Necessity of convolution operations for product of two polynomials via brute force method

Question

Reference: Page 4 of this document

Given two polynomials $p(x)$ and $q(x)$ each of degree $n$ represented in coefficient form, it takes $\mathcal{\Theta}(n)$ time to evaluate given some input $x$.

In the reference linked, in order to get product of these two polynomials, $c(x) = p(x)q(x)$, via brute force, we have to compute new coefficients via convolution $\left(c_k = \sum_{i=0}^k a_i b_{k-i} \right)$ which takes $\mathcal{\Theta}(n^2)$ time.

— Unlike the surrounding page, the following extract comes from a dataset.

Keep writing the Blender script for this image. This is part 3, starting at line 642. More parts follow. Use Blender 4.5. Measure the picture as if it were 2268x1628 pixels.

However, if we wanted to evaluate this product with some given input $x$, we can evaluate the two polynomials $p(x)$ and $q(x)$ separately and then multiply the two scalar results. Overall, this would take $\mathcal{\Theta}(n)$ time for two evaluations and a scalar multiplication. This lets us avoid having to do convolutions and would be faster than $\mathcal{\Theta}(n^2)$.

Question: When it comes to evaluation of the product of two polynomials, is it actually $\mathcal{\Theta}(n)$ using the method above or are we somehow still doomed to $\mathcal{\Theta}(n^2)$?

I'm aware there's a faster way to do this in $\mathcal{O}(n \log n)$ time via Fast Fourier Transform, but I'm more curious about the necessity of the convolution calculations. I suspect it's more if we care about getting the coefficients of the product than the actual evaluation, as in we more care about knowing $\{c_0, c_1, c_2, \dotsc\}$ than $c(x) = p(x)q(x)$.